At the end of that bike path, there is an accessible tree house. I like to climb up — easily since it’s accessible to all — and nest myself in this giant oak. It’s a very alive place. I have always loved trees, being in the woods, and here I can get a taste of that without leaving town. I respect the woods because the life forms there know what to do, and they always have. Knowing that I, too, am a life form, it takes the pressure off — somewhere, inside, I too know what to do. I too am part of creation, and the unfolding of all — wherever we are headed.

My wise niece once told me — everything will work out OK in the end, if it’s not OK, it’s not the end. That God has better plans for you than you do for yourself. That the Goddess provides. And that you are always embraced by an endless love.


  1. So beautifully written and life affirming. Thanks for sharing.

  2. I wonder if we get so caught up in defining ourselves in terms of what we “do” because “doing” is concrete; there are boundaries and parameters, something that can be finished. What we “do” is known and there’s comfort in familiarity.

    Yet Sky, I hear you making space for “a sense of mystery, a sense of things being unfinished”, the unknown. That seems to me like an act of great courage. How do I find your strength and make friends with the mystery? By reading and rereading your words, “somewhere, inside, I too know what to do. I, too, am part of creation, and the unfolding of it all- wherever we are headed.”

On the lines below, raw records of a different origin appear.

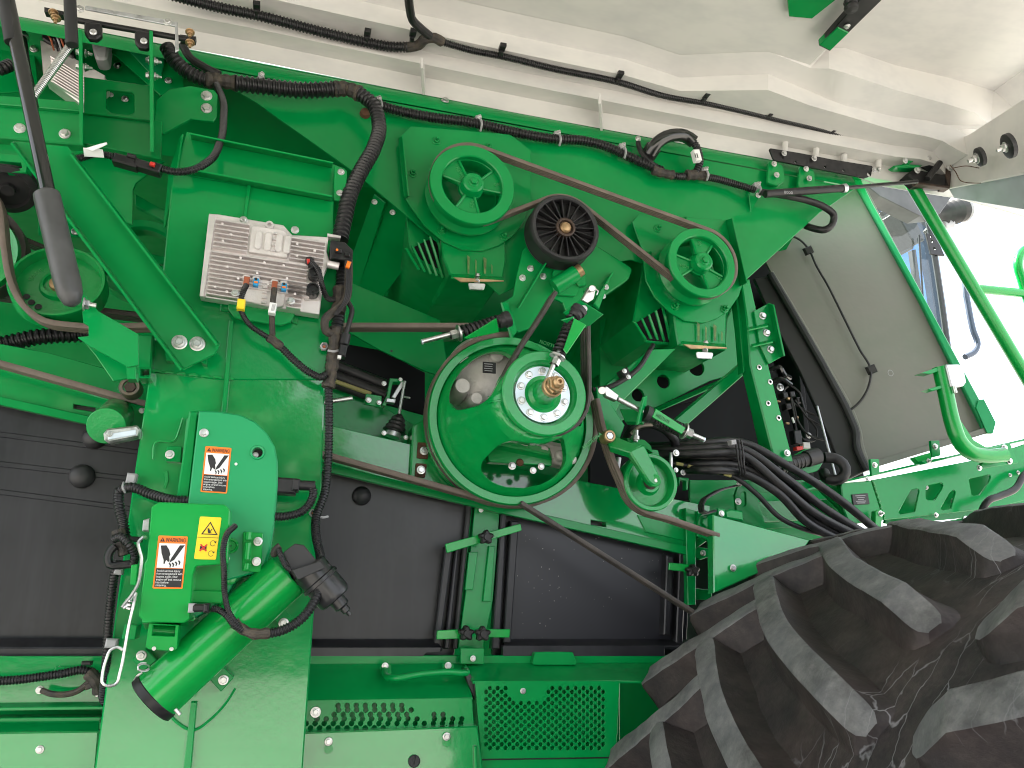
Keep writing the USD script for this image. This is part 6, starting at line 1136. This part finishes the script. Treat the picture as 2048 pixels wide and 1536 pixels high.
t = thing('steel_stay_rod', 'thin steel stay rod standing in the black liner beside the grey door seal', 'rod', P(1660, 950, .35)); obj('rod', rod((1634, 812, .35), (1672, 955, .33), 2.6), 'steel_grey', t)
obj('upper_curl_hose', hose([(1520, 384, -.02), (1575, 392, -.03), (1618, 402, -.03), (1650, 415, -.03), (1668, 432, -.02), (1664, 450, -.01), (1648, 460, .0), (1632, 458, .02), (1612, 452, .05)], 7, 10), 'hose_black', label='black hose curling off the right tip of the big green sheet', cat='hose', smooth=40)
# ---------------------------------------------------------------- cab glimpsed at the far right
YK = .75
t = thing('cab', 'slice of the cab with side window, dark roof and pillar beyond the grey door', 'cab', P(1860, 690, YK))
gw = np.array([P(*q, YK) for q in ((1690, 330), (1800, 350), (1866, 400), (1900, 700), (1893, 712))]); obj('side_window', (gw, np.array([[0, 2, 1], [0, 3, 2], [0, 4, 3]])), 'glass', t)
obj('pillar', hose([(1846, 395, YK-.01), (1862, 470, YK-.01), (1880, 580, YK-.01), (1898, 712, YK-.01)], 6, 8), 'pane_dark', t)
obj('roof_edge', slab([(1680, 330, YK-.12), (1790, 352, YK-.12), (1905, 392, YK-.12), (1880, 428, YK-.12), (1840, 432, YK-.12), (1760, 392, YK-.12)], .08, 2, .006), 'strut_grey', t)
gf = np.array([P(*q, YK+1.0) for q in ((1700, 395), (1790, 405), (1852, 455), (1896, 705), (1880, 712))]); obj('far_window', (gf, np.array([[0, 2, 1], [0, 3, 2], [0, 4, 3]])), 'tinted_glass', t)
obj('seat_back', slab([(1780, 412, YK+.5), (1812, 405, YK+.5), (1838, 470, YK+.5), (1826, 500, YK+.5), (1800, 470, YK+.5)], .12, 3, .01), 'strut_grey', t)
obj('control_box', slab([(1790, 420, YK+.3), (1828, 430, YK+.3), (1850, 480, YK+.3), (1830, 490, YK+.3)], .10, 3, .01), 'pane_dark', t)
obj('steering_arm', hose([(1770, 395, YK+.4), (1785, 402, YK+.4), (1775, 420, YK+.4), (1764, 428, YK+.4)], 5, 8), 'pane_dark', t); obj('wiper_arm', rod((1838, 470, YK-.02), (1846, 600, YK-.02), 2), 'pane_dark', t)
obj('lever', rod((1812, 423, YK+.2), (1840, 415, YK+.2), 6), 'pane_dark', t); obj('inner_post', slab([(1824, 500, YK+.4), (1832, 498, YK+.4), (1846, 600, YK+.4), (1840, 606, YK+.4)], .03), 'pane_dark', t)
obj('far_window_frame', slab([(1740, 400, YK+1.2), (1860, 440, YK+1.2), (1900, 690, YK+1.2), (1880, 690, YK+1.2), (1846, 470, YK+1.2), (1750, 430, YK+1.2)], .05), 'pane_dark', t)
obj('blue_seat_cover', slab([(1776, 448, YK+.6), (1800, 440, YK+.6), (1815, 490, YK+.6), (1806, 506, YK+.6)], .1, 2, .01), 'mirror_arm', t)
t = thing('roof_work_light', 'finned grey work light under the cab roof against the white sky', 'lamp', P(1900, 430, YK+.05))
a, b = P(1868, 432, YK), P(1930, 418, YK); s = mpp(1900, 430, YK); L = np.linalg.norm(b-a)
obj('finned_body', lathe_at(a, b-a, [(1e-4, 0), (12*s, 0)]+[((26 if k % 2 else 17)*s, (.12+k*.08)*L) for k in range(9)]+[(25*s, .9*L), (1e-4, .9*L)], 28), 'strut_grey', t)
obj('lens', lathe_at(a, b-a, [(24*s, .88*L), (26*s, .92*L), (22*s, 1.02*L), (1e-4, 1.06*L)], 28), 'clamp_grey', t)
obj('bracket_arm', slab([(1840, 400, YK), (1905, 412, YK), (1860, 470, YK), (1852, 460, YK), (1885, 420, YK)], .02), 'strut_grey', t); obj('lower_lamp', rod((1884, 452, YK), (1902, 446, YK), 10), 'clamp_grey', t)
t = thing('perforated_bracket', 'black perforated bracket hanging beside the cab pillar', 'bracket', P(1868, 490, YK))
obj('plate', plate([(1852, 466), (1872, 470), (1884, 498), (1890, 512), (1862, 508)], YK-.03, .008, 1, [disc2(1864, 482, YK-.03, 3, 8), disc2(1869, 497, YK-.03, 3, 8), disc2(1861, 472, YK-.03, 2.5, 8)]), 'hose_black', t)
t = thing('mirror_arm', 'bent dark blue tube of a mirror arm beyond the handrail', 'mirror arm', P(1945, 700, .5)); obj('tube', hose([(1912, 512, .5), (1920, 525, .5), (1934, 600, .5), (1946, 660, .5), (1955, 690, .5), (1950, 702, .5), (1930, 714, .5)], 6, 10), 'mirror_arm', t)
t = thing('access_handrail', 'bright green tubular handrail slanting down the right side against the sky', 'handrail', P(1960, 590, .05))
obj('main_tube', rod((1822, 366, .05), (2120, 868, .05), 12, 20), 'green_bright', t); obj('cross_tube', rod((1948, 577, .05), (2120, 594, .05), 9, 16), 'green_bright', t)
obj('bent_tube', hose([(2110, 470, .05), (2070, 488, .05), (2042, 508, .05), (2036, 530, .05), (2044, 560, .05), (2056, 600, .05), (2080, 660, .05)], 9, 12), 'green_bright', t)
t = thing('grab_tube', 'green bent grab tube with a chrome catch in front of the grey door', 'handle', P(1920, 890, -.10))
YQ = -.10
obj('tube', hose([(1880, 735, YQ), (1892, 790, YQ), (1906, 850, YQ), (1918, 882, YQ), (1940, 904, YQ), (1970, 912, YQ), (2008, 910, YQ)], 15, 18), 'green_bright', t)
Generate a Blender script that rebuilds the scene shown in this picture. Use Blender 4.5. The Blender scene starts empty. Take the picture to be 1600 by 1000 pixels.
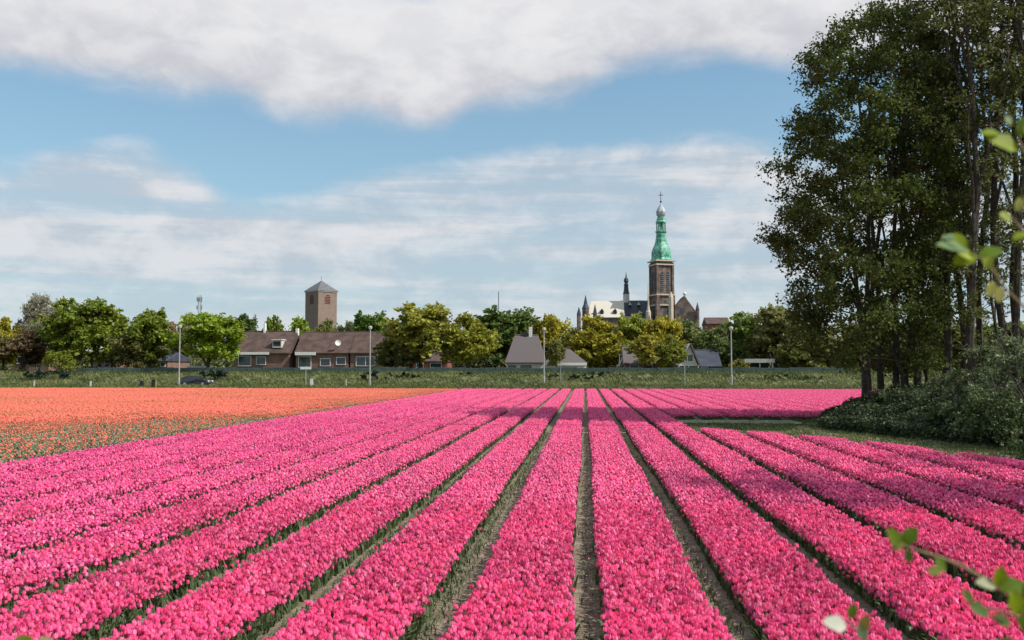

    You needed to write about spirituality. I’d say you nailed that! Thank you!
    Mary Y

  3. Beautifully expressed, Sky, and perfect for your topic. I have such admiration for your courage as you face into the unknown. Blessings on you.

  4. This writing touches me deeply, Sky, and fits in beautifully with guest preaching I'm doing this weekend in Modesto. Okay if I quote some of this in my sermon? (My announced theme is Resisting Fear, Cultivating Hope and Joy.) Blessings on your journey and gratitude for sharing your writings.